Blake’s lifetime (1757-1827) was prime time for global exploitation. It was also the time of revolutions political and industrial, research, beauty and the democratisation of intellectual curiosity through printed pamphlets and coffee houses. There were conversations about slaving and oppression happening, then as now. There were radical non-conformists like Blake, probably more than now. The Georgians were, then, just like us.
Blake’s visual work was important to these discussions; his engravings connected with a mass audience. Printed pictures, given that a lot of poorer people would still have questionable literacy, were huge at the end of the 18th century.
Sometimes, even women got a look in. Blake’s wife, Catherine, was illiterate when they married in 1782 (she signed her name with an “X”) Blake taught her to write, sharing his engraving skills with her.

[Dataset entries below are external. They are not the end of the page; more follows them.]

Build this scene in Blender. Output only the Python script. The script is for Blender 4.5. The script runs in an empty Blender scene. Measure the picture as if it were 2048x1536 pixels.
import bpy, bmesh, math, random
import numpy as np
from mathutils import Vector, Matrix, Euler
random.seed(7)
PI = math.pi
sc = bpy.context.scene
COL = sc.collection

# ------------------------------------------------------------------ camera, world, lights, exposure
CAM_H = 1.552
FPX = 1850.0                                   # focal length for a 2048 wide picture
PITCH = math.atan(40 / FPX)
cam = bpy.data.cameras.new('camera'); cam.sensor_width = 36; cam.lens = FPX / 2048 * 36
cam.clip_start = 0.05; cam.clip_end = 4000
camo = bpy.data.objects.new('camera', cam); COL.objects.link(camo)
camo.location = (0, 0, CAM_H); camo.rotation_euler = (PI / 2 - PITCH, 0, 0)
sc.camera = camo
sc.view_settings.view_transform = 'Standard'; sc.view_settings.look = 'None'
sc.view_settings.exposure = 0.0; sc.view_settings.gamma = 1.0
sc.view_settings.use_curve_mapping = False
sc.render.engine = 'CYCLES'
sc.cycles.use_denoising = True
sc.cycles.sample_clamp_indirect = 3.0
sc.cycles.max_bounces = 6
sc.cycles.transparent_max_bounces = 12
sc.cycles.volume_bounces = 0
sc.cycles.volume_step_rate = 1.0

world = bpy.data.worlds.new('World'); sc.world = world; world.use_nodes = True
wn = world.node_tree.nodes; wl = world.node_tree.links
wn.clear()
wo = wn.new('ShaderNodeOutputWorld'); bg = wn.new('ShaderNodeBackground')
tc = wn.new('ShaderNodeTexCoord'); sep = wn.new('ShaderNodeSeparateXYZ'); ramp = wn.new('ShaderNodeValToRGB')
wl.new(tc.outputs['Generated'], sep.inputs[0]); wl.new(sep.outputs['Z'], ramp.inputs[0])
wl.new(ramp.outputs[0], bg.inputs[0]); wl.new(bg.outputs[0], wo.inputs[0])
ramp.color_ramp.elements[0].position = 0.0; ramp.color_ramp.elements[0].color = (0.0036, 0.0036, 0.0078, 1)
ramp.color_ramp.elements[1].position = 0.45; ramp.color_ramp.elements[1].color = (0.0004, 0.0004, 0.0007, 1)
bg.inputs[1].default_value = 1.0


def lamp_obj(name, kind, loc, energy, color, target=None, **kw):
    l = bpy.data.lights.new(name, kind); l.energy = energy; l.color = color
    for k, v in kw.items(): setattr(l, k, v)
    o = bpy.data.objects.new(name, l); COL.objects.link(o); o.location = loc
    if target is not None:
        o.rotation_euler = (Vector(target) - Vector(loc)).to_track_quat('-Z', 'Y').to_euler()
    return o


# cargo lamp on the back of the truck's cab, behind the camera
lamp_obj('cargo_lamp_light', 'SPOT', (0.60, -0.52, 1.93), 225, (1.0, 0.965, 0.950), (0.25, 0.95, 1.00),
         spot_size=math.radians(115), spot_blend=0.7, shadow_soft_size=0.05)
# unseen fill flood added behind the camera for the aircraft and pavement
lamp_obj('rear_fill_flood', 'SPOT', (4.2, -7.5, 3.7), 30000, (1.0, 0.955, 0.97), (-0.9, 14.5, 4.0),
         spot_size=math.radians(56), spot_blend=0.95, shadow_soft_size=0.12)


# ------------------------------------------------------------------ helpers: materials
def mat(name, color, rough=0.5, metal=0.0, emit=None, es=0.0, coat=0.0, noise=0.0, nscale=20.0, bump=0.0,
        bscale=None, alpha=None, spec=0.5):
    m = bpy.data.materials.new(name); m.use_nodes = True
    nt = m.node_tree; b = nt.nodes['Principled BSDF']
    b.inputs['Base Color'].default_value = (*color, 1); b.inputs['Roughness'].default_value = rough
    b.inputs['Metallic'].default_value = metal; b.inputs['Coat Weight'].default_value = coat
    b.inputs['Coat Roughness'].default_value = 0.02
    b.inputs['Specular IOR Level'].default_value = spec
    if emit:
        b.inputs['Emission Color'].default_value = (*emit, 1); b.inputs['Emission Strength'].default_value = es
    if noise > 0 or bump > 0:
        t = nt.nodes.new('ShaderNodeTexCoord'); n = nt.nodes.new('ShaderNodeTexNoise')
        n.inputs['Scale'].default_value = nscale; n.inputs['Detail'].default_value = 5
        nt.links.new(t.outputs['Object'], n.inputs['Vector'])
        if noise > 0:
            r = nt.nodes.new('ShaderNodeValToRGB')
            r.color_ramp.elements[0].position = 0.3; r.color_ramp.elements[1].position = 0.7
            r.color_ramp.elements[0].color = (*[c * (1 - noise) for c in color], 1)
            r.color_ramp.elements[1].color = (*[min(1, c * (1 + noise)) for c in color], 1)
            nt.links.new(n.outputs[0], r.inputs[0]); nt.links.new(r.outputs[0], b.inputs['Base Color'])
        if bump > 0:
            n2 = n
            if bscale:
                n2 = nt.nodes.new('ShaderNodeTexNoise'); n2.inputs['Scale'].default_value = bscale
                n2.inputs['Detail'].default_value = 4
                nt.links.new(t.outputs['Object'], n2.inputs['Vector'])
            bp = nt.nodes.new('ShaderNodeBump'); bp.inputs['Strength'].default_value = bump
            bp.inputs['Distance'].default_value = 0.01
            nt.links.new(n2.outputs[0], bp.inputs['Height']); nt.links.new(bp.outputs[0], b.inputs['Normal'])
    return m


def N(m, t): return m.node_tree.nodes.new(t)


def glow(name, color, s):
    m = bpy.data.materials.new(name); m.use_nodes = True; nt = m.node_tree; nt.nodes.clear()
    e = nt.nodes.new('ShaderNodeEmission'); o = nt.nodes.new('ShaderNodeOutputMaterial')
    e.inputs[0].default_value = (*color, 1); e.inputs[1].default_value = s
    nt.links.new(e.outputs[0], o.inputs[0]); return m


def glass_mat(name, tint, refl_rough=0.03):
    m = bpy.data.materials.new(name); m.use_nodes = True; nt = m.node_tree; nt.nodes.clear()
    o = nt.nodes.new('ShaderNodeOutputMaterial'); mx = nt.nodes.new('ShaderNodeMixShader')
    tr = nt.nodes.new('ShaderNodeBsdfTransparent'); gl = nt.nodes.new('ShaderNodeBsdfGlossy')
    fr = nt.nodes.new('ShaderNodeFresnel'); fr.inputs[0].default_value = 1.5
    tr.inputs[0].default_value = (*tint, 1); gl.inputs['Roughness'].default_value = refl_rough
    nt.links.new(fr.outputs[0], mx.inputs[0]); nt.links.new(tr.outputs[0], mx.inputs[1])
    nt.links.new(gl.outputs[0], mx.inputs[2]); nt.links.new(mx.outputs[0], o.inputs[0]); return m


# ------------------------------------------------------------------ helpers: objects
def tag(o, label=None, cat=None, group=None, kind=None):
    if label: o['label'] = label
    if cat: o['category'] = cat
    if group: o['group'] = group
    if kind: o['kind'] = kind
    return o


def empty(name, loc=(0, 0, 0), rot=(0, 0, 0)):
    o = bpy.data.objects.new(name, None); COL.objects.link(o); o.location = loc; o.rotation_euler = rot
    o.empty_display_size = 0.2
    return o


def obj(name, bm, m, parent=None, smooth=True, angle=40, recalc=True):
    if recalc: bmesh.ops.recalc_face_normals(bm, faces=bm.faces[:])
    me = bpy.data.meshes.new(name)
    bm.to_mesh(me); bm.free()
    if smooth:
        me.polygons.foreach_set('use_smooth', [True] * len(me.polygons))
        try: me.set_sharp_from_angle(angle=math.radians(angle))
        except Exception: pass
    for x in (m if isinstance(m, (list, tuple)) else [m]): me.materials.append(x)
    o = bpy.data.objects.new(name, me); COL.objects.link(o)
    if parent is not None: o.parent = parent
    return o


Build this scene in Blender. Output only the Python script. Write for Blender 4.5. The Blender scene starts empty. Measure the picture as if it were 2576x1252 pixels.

Principles of equality run strongly through his work. I assume Catherine put her foot down when Blake notoriously tried on a threesome in the interest of revolutionary-chic free-love; they were happily married to his dying day.
There’s a further twist to Blake, which explains why I know a little about him. It’s my age, you see: Blake goes in and out of fashion like a pair of flares. After his death, the early Victorians were suspicious of the whole free-love, mystic thing (at least in public) and it took the high romanticism of the Pre-Raphaelites to give him a little rehab. Then everything Blake went quiet until my generation. Yes, in the ‘60s and ‘70s Blake was a rock and roll god. He was quoted as an influence by some of my favourites: Bob Dylan, Jim Morrison, Mick Jagger, Keith Richards, Patti Smith, Kris Kristofferson, Joan Baez, Joni Mitchell, Bruce Springsteen, and Bono. The recent BBC poll of 100 Greatest Britons ranked Blake 38th, higher than any other visual artist and second in poetry only to Shakespeare.
But I want to let Catherine have the last word: “ I have so very little of Mr Blake’s company; he is always in Paradise.”